## Directive
Pull out every line containing the string "scene".

## Information provided
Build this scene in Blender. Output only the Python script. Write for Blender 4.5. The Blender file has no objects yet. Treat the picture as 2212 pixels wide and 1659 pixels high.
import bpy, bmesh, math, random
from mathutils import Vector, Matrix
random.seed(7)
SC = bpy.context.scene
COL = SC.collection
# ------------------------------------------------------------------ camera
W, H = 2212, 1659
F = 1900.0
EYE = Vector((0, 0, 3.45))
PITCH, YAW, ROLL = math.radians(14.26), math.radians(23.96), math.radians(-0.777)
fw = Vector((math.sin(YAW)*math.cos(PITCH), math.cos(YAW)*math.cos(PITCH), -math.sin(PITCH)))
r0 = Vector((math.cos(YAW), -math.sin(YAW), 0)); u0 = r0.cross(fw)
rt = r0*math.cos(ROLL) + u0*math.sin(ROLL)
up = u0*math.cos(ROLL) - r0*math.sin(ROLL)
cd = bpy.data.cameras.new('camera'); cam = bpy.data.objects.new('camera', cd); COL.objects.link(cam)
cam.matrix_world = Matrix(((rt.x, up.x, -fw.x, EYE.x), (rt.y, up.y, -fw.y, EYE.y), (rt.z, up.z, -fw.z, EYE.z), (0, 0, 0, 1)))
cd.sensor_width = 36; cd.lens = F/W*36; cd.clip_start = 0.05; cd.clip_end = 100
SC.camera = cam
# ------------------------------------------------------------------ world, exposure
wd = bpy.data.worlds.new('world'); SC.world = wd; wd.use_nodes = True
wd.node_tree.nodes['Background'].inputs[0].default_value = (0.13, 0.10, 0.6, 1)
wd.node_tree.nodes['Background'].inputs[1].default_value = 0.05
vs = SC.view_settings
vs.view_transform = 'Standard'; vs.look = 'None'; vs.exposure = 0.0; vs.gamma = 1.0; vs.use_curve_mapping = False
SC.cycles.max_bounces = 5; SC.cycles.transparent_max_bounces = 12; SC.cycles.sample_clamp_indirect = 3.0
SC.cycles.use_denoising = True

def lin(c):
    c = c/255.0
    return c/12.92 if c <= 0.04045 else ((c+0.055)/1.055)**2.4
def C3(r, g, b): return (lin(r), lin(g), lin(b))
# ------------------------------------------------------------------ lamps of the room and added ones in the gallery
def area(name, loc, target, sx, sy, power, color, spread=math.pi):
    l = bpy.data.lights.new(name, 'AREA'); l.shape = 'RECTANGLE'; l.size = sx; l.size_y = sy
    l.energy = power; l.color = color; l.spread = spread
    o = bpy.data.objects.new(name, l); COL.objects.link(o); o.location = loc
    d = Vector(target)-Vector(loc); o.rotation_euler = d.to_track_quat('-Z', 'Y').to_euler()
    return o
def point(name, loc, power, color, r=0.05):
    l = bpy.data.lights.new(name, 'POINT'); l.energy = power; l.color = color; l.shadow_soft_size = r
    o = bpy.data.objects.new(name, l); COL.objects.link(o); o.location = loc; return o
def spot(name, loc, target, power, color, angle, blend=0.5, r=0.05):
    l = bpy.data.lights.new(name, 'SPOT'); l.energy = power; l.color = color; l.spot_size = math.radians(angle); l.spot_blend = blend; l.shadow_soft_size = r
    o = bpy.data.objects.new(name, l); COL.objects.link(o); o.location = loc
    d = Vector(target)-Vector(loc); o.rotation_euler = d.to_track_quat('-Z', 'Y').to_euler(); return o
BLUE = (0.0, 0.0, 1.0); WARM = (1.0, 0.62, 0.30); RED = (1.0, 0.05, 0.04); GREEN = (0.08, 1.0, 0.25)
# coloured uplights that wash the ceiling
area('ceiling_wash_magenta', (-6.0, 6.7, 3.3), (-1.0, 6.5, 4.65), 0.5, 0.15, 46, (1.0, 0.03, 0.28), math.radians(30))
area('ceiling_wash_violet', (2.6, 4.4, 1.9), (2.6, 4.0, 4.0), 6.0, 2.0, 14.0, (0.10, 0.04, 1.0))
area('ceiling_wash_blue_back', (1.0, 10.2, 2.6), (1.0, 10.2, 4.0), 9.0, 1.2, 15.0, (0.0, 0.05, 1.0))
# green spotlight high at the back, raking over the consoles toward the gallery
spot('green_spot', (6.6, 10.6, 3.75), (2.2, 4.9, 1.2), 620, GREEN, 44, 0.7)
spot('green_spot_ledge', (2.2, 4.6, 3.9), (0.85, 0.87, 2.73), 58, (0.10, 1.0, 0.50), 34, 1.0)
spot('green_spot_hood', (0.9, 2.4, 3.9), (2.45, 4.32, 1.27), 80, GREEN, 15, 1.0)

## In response
Build this scene in Blender. Output only the Python script. Write for Blender 4.5. The Blender file has no objects yet. Treat the picture as 2212 pixels wide and 1659 pixels high.
SC = bpy.context.scene